Sunday, December 4, 2016

12/4 Tech Review #2: Classloom

Classloom Invented ‎August 12, 2014
Published on Jun 5, 2015
Description from site: “Classloom is a 100% free social platform dedicated to help parents and teachers to have better and more qualified communication. In Classloom, parents and teachers can open classroom-specific groups and share events, homework, exams, pictures and documents and easily communicate with others.”

Charge or free: free to register. Many mentions of it emphasize “100% free.”

Edshelf says 19 people are using it, but there are no reviews. The Classloom site mentions that it won a “Stevie” Award (designed to recognize American businesses) in 2015 for “Women in Business.”
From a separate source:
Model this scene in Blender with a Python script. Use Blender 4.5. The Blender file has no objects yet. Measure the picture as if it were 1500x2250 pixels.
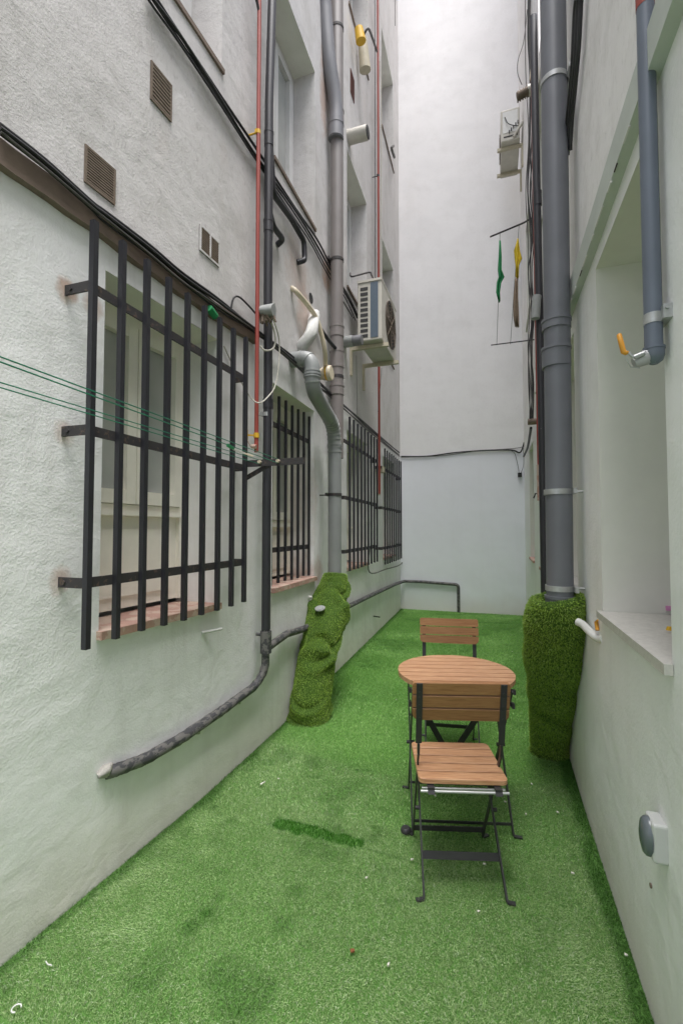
import bpy, math, random
import numpy as np
from mathutils import Vector, Matrix
R = math.radians
rnd = random.Random(7)
C = bpy.context.scene.collection
sc = bpy.context.scene

# ------------------------------------------------------------------ camera
CAM_H = 1.43
YAW, PITCH = R(18.406), R(2.119)
cam_d = bpy.data.cameras.new('camera')
cam = bpy.data.objects.new('camera', cam_d); C.objects.link(cam)
cam.location = (0, 0, CAM_H)
cam.rotation_euler = (R(90) + PITCH, 0, YAW)
cam_d.sensor_fit = 'HORIZONTAL'; cam_d.sensor_width = 24.0; cam_d.lens = 16.0
cam_d.clip_start = 0.05; cam_d.clip_end = 500
sc.camera = cam
# ------------------------------------------------------------------ light
EL, AZ = 74.0, 152.0
w = bpy.data.worlds.new('World'); sc.world = w; w.use_nodes = True
nt = w.node_tree; nt.nodes.clear()
sky = nt.nodes.new('ShaderNodeTexSky'); sky.sky_type = 'NISHITA'; sky.sun_disc = False
sky.sun_elevation = R(EL); sky.sun_rotation = R(AZ); sky.air_density = 1.0; sky.dust_density = 4.0; sky.ozone_density = 1.0
hs = nt.nodes.new('ShaderNodeHueSaturation'); hs.inputs['Saturation'].default_value = 0.45
bg = nt.nodes.new('ShaderNodeBackground'); bg.inputs['Strength'].default_value = 0.12
wo = nt.nodes.new('ShaderNodeOutputWorld')
nt.links.new(sky.outputs[0], hs.inputs['Color']); nt.links.new(hs.outputs[0], bg.inputs['Color']); nt.links.new(bg.outputs[0], wo.inputs['Surface'])
sd = bpy.data.lights.new('sun', 'SUN'); sd.energy = 2.2; sd.angle = R(38); sd.color = (1.0, 0.985, 0.975)
sun = bpy.data.objects.new('sun', sd); C.objects.link(sun)
_d = Vector((math.cos(R(EL)) * math.sin(R(AZ)), math.cos(R(EL)) * math.cos(R(AZ)), math.sin(R(EL))))
sun.rotation_euler = _d.to_track_quat('Z', 'Y').to_euler(); sun.location = (0, 0, 30)
sc.view_settings.view_transform = 'Standard'; sc.view_settings.look = 'None'
sc.view_settings.exposure = 1.15; sc.view_settings.gamma = 1.0
sc.cycles.max_bounces = 14; sc.cycles.diffuse_bounces = 9; sc.cycles.glossy_bounces = 3

# ------------------------------------------------------------------ survey helpers: the place measured along the two walls
YS = [-3, 1.1, 2.1, 3.0, 8.1, 12]; XS = [-1.6, -1.545, -1.478, -1.472, -1.58, -1.66]
YR = [-3, 2.6, 3.2, 6.5, 8.2, 12]; XR = [.42, .425, .435, .48, .503, .54]
YE = 8.1                                           # end wall
def wl(y): return float(np.interp(y, YS, XS))
def wr(y): return float(np.interp(y, YR, XR))
_f = np.array([-math.sin(YAW) * math.cos(PITCH), math.cos(YAW) * math.cos(PITCH), math.sin(PITCH)])
_r = np.array([math.cos(YAW), math.sin(YAW), 0.]); _u = np.cross(_r, _f)
def hit(u, v, X=None, Y=None, Z=None):
    d = _f + _r * (u - 750) / 1000. + _u * (1125 - v) / 1000.
    t = X / d[0] if X is not None else (Y / d[1] if Y is not None else (Z - CAM_H) / d[2])
    return Vector(np.array([0, 0, CAM_H]) + t * d)
def L(u, v, d=0.0):
    X = -1.5 + d
    for _ in range(25):
        h = hit(u, v, X=X); X = wl(h[1]) + d
    return h
def Rt(u, v, d=0.0):
    X = .43 - d
    for _ in range(25):
        h = hit(u, v, X=X); X = wr(h[1]) - d
    return h
def WL(y, z, d=0.0): return Vector((wl(y) + d, y, z))
def WR(y, z, d=0.0): return Vector((wr(y) - d, y, z))

# ------------------------------------------------------------------ materials
def srgb(r, g, b):
    f = lambda c: (c / 255 / 12.92) if c / 255 <= .04045 else ((c / 255 + .055) / 1.055) ** 2.4
    return (f(r), f(g), f(b), 1)
class NT:
    def __init__(s, name):
        s.m = bpy.data.materials.new(name); s.m.use_nodes = True; s.t = s.m.node_tree; s.n = s.t.nodes
        s.b = s.n['Principled BSDF']
        s.geo = s.n.new('ShaderNodeNewGeometry'); s.pos = s.geo.outputs['Position']
    def link(s, a, b): s.t.links.new(a, b)
    def vec(s, scale=(1, 1, 1), src=None):
        m = s.n.new('ShaderNodeMapping'); m.inputs['Scale'].default_value = scale
        s.link(src or s.pos, m.inputs['Vector']); return m.outputs[0]
    def noise(s, scale, detail=3, rough=.5, vec=None, dist=0):
        n = s.n.new('ShaderNodeTexNoise'); n.inputs['Scale'].default_value = scale; n.inputs['Detail'].default_value = detail
        n.inputs['Roughness'].default_value = rough; n.inputs['Distortion'].default_value = dist
        s.link(vec or s.pos, n.inputs['Vector']); return n.outputs['Fac']
    def ramp(s, fac, stops):
        r = s.n.new('ShaderNodeValToRGB'); e = r.color_ramp.elements
        while len(e) < len(stops): e.new(.5)
        for k, (p, c) in enumerate(stops):
            e[k].position = p; e[k].color = c if isinstance(c, tuple) else (c, c, c, 1)
        s.link(fac, r.inputs[0]); return r.outputs[0]
    def mix(s, fac, a, b, mode='MIX'):
        m = s.n.new('ShaderNodeMix'); m.data_type = 'RGBA'; m.blend_type = mode
        for k, v in ((0, fac), (6, a), (7, b)):
            if hasattr(v, 'is_output') or hasattr(v, 'links'): s.link(v, m.inputs[k])
            else: m.inputs[k].default_value = v
        return m.outputs[2]
    def math(s, op, a, b=0.0, clamp=False):
        m = s.n.new('ShaderNodeMath'); m.operation = op; m.use_clamp = clamp
        for k, v in ((0, a), (1, b)):
            if hasattr(v, 'links'): s.link(v, m.inputs[k])
            else: m.inputs[k].default_value = v
        return m.outputs[0]
    def xyz(s):
        x = s.n.new('ShaderNodeSeparateXYZ'); s.link(s.pos, x.inputs[0]); return x.outputs
    def bump(s, h, strength=.3, dist=.01, prev=None):
        b = s.n.new('ShaderNodeBump'); b.inputs['Distance'].default_value = dist
        if hasattr(strength, 'links'): s.link(strength, b.inputs['Strength'])
        else: b.inputs['Strength'].default_value = strength
        s.link(h, b.inputs['Height'])
        if prev: s.link(prev, b.inputs['Normal'])
        return b.outputs[0]
    def done(s, col=None, rough=.8, normal=None, metal=0, spec=.5):
        if col is not None:
            if hasattr(col, 'links'): s.link(col, s.b.inputs['Base Color'])
            else: s.b.inputs['Base Color'].default_value = col
        if hasattr(rough, 'links'): s.link(rough, s.b.inputs['Roughness'])
        else: s.b.inputs['Roughness'].default_value = rough
        if normal is not None: s.link(normal, s.b.inputs['Normal'])
        s.b.inputs['Metallic'].default_value = metal
        s.b.inputs['Specular IOR Level'].default_value = spec
        return s.m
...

In my research, Classloom looks like a Facebook-knockoff designed to help very involved parents be even more involved in their children’s classrooms. A “class parent” can be designated to approve members and posts; there’s considerable emphasis on parents being able to share pictures of class activities and information on trips, etc. The scale of the communication--it does look like a Facebook page!--and the marketing tone of “keeping parents in the loop and in communication with each other as well as the teacher,” but with no mention of the students as a key participant,  all suggest that it is aimed towards elementary schools and parents, especially schools that have populations of involved parents who either are self-employed or don’t work outside their homes for pay.  

As a teacher, and as a past parent who worked fulltime and whose children didn’t relish my complete involvement in their education, I see Classloom as meaning well but as missing the mark for clear, simple, targeted information. My sense is that a working parent would be frustrated by the many layers of general information presented to him/her before being able to access his/her invidivual student’s work; as my rubric indicates, a tool that can draw a parent’s attention to what needs to be noted is hugely valuable when time is in short supply. I would say that for schools with populations of working families and/or classes of above grade 5 or 6, when students begin to desire a bit more distance from Mummy and Daddy, Classloom would be another underutilized communication tool that looks lovely but doesn’t fill the bill.